Assisti ao surgimento de coletivos voltados ao suporte múlti e interdisciplinar em questões relacionadas a direito, tecnologia e racismo (o Aqualtune Lab, por exemplo, que promove cursos de formação antirracista em direito e tecnologia). Ouvi jovens obstetrizes negras apontar a discordância de procedimentos adotados para gestantes negras e brancas durante o pré-natal e o trabalho de parto.
As discussões sobre referenciais bibliográficos majoritariamente eurocêntricos obrigaram professores a encarar seu próprio viés teórico. Os mais abertos se beneficiaram da inclusão em sua bibliografia de autores africanos, latino-americanos e de povos tradicionais, ampliando o alcance e a qualidade das discussões.

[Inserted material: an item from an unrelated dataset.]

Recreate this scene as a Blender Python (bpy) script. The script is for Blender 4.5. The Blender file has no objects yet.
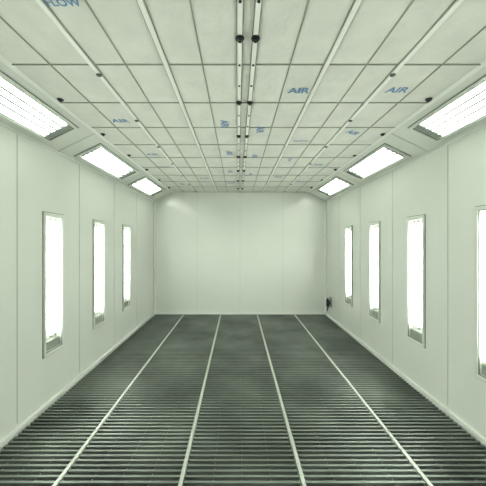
import bpy, bmesh, math, random
from mathutils import Vector, Matrix
random.seed(4)
sc = bpy.context.scene
try:
    sc.view_settings.view_transform = 'Standard'
    sc.view_settings.look = 'None'
except Exception: pass

# ---------------- dimensions (metres), camera at x=0,y=0 -------------
D=6.7; EYE=1.65; XL=-1.942; XR=2.058; XC=0.058; Y0=-2.3
ZW=2.627; ZC=2.836; CL=-1.512; CR=1.628

# ---------------- materials ----------------
def mat(name, col, rough=0.5, metal=0.0, emis=None, es=0, noise=0, nscale=4, bump=0, bscale=30, spec=0.5):
    m=bpy.data.materials.new(name); m.use_nodes=True
    nt=m.node_tree; b=nt.nodes['Principled BSDF']
    b.inputs['Base Color'].default_value=(*col,1); b.inputs['Roughness'].default_value=rough
    b.inputs['Metallic'].default_value=metal
    b.inputs['Specular IOR Level'].default_value=spec
    tc=nt.nodes.new('ShaderNodeTexCoord')
    if noise:
        n=nt.nodes.new('ShaderNodeTexNoise'); n.inputs['Scale'].default_value=nscale; n.inputs['Detail'].default_value=5
        nt.links.new(tc.outputs['Object'],n.inputs['Vector'])
        r=nt.nodes.new('ShaderNodeValToRGB')
        r.color_ramp.elements[0].position=0.3; r.color_ramp.elements[1].position=0.7
        r.color_ramp.elements[0].color=(*[c*(1-noise) for c in col],1)
        r.color_ramp.elements[1].color=(*[min(1,c*(1+noise)) for c in col],1)
        nt.links.new(n.outputs['Fac'],r.inputs['Fac']); nt.links.new(r.outputs['Color'],b.inputs['Base Color'])
    if bump:
        n2=nt.nodes.new('ShaderNodeTexNoise'); n2.inputs['Scale'].default_value=bscale; n2.inputs['Detail'].default_value=4
        nt.links.new(tc.outputs['Object'],n2.inputs['Vector'])
        bp=nt.nodes.new('ShaderNodeBump'); bp.inputs['Strength'].default_value=bump; bp.inputs['Distance'].default_value=0.02
        nt.links.new(n2.outputs['Fac'],bp.inputs['Height']); nt.links.new(bp.outputs['Normal'],b.inputs['Normal'])
    if emis:
        b.inputs['Emission Color'].default_value=(*emis,1); b.inputs['Emission Strength'].default_value=es
    return m
M_wall=mat('enamel_wall_panel',(0.752,0.782,0.725),0.15,noise=0.02,nscale=1.2,bump=0.03,bscale=3,spec=0.7)
M_seam=mat('panel_seam',(0.46,0.49,0.43),0.5)
M_trim=mat('white_trim',(0.80,0.83,0.78),0.35)
M_frame=mat('lamp_frame_paint',(0.66,0.70,0.64),0.4)
M_dim_block=mat('added_dim_block',(0.33,0.36,0.32),0.35)  # dark paint standing in for the dim foot of the wall lamps
M_grey_strip=mat('added_grey_strip',(0.30,0.33,0.30),0.6)  # dark paint for strips added to show grey between the tubes
M_gasket=mat('grey_gasket',(0.16,0.19,0.15),0.6)
M_refl=mat('reflector',(0.80,0.83,0.79),0.35)
M_tube=mat('fluorescent_tube',(0.9,0.93,0.89),0.3,emis=(0.97,1.0,0.925),es=13.8)
M_cap=mat('tube_cap',(0.55,0.58,0.52),0.4,metal=0.6)
M_fab=mat('filter_fabric',(0.68,0.695,0.64),0.9,noise=0.05,nscale=5,bump=0.45,bscale=14,spec=0.1)
M_bar=mat('ceiling_bar',(0.82,0.84,0.79),0.45)
M_stitch=mat('fabric_seam',(0.30,0.32,0.27),0.8)
M_black=mat('black_plastic',(0.012,0.014,0.012),0.4)
M_blue=mat('blue_print',(0.12,0.24,0.42),0.7)
M_grate=mat('galvanised_grating',(0.175,0.20,0.178),0.38,metal=0.45,noise=0.4,nscale=1.5)
M_rail=mat('grating_rail',(0.50,0.54,0.48),0.4,metal=0.3)
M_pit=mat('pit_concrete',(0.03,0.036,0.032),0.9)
M_brass=mat('valve_metal',(0.25,0.25,0.22),0.3,metal=0.9)

# ---------------- helpers ----------------
def link(o,parent=None):
    sc.collection.objects.link(o)
    if parent: o.parent=parent
    return o
def empty(name,loc=(0,0,0)):
    e=bpy.data.objects.new(name,None); e.location=loc; e.empty_display_size=0.1
    return link(e)
def finish(bm,name,mats,parent=None,loc=None,smooth=False,bevel=0):
    bmesh.ops.recalc_face_normals(bm,faces=bm.faces) 
    me=bpy.data.meshes.new(name)
    p=Vector(loc) if loc is not None else Vector((0,0,0))
    if parent is not None: p=Vector(parent.location)
    for v in bm.verts: v.co-=p
    bm.to_mesh(me); bm.free()
    for m in (mats if isinstance(mats,list) else [mats]): me.materials.append(m)
    if smooth:
        for f in me.polygons: f.use_smooth=True
    o=bpy.data.objects.new(name,me)
    if parent is None: o.location=p
    link(o,parent)
    if bevel:
        md=o.modifiers.new('bevel','BEVEL'); md.width=bevel; md.segments=2; md.limit_method='ANGLE'
    return o
WORLD=(Vector((0,0,0)),Vector((1,0,0)),Vector((0,1,0)),Vector((0,0,1)))
def box(bm,a,b,fr=WORLD,mi=0):
    o,U,V,N=fr
    vs=[bm.verts.new(o+U*x+V*y+N*z) for x in (a[0],b[0]) for y in (a[1],b[1]) for z in (a[2],b[2])]
    for q in ((0,1,3,2),(4,6,7,5),(0,4,5,1),(2,3,7,6),(0,2,6,4),(1,5,7,3)):
        f=bm.faces.new([vs[i] for i in q]); f.material_index=mi
def cyl(bm,p0,p1,r,n=12,mi=0,r2=None):
    p0=Vector(p0);p1=Vector(p1);d=(p1-p0).normalized()
    a=d.orthogonal().normalized(); b=d.cross(a); r2=r if r2 is None else r2
    A=[];B=[]
    for i in range(n):
        t=2*math.pi*i/n; c=a*math.cos(t)+b*math.sin(t)
        A.append(bm.verts.new(p0+c*r)); B.append(bm.verts.new(p1+c*r2))
    for i in range(n):
        j=(i+1)%n
        f=bm.faces.new((A[i],A[j],B[j],B[i])); f.material_index=mi; f.smooth=True
    f=bm.faces.new(A[::-1]); f.material_index=mi
    f=bm.faces.new(B); f.material_index=mi
def sheet(bm,u0,u1,v0,v1,holes,f):
    us=sorted(set([u0,u1]+[h[0] for h in holes]+[h[1] for h in holes]))
    vs=sorted(set([v0,v1]+[h[2] for h in holes]+[h[3] for h in holes]))
    P={}
    def gv(i,j):
        if (i,j) not in P: P[(i,j)]=bm.verts.new(f(us[i],vs[j]))
        return P[(i,j)]
    for i in range(len(us)-1):
        for j in range(len(vs)-1):
            cu=(us[i]+us[i+1])/2; cv=(vs[j]+vs[j+1])/2
            if any(h[0]<cu<h[1] and h[2]<cv<h[3] for h in holes): continue
            bm.faces.new((gv(i,j),gv(i+1,j),gv(i+1,j+1),gv(i,j+1)))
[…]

O argumento central anticotas que alardeava a queda da qualidade da academia com a entrada desses estudantes deve ser revisto. São as universidades que estão qualificando suas práticas e ampliando seu conhecimento para dar conta do aumento de qualidade trazido pela diversidade social e racial, algo que já está presente nas melhores universidades do mundo.
Prova desse incentivo à reestruturação do ensino superior é a recente criação da pró-reitoria de Inclusão e Pertencimento da Universidade de São Paulo. A exemplo de outras instituições, a Prip tem como uma de suas missões a promoção de um ambiente sadio e acolhedor a toda a população uspiana, com interesse especial nas populações ainda sub-representadas na pós-graduação e, sobretudo, na docência universitária.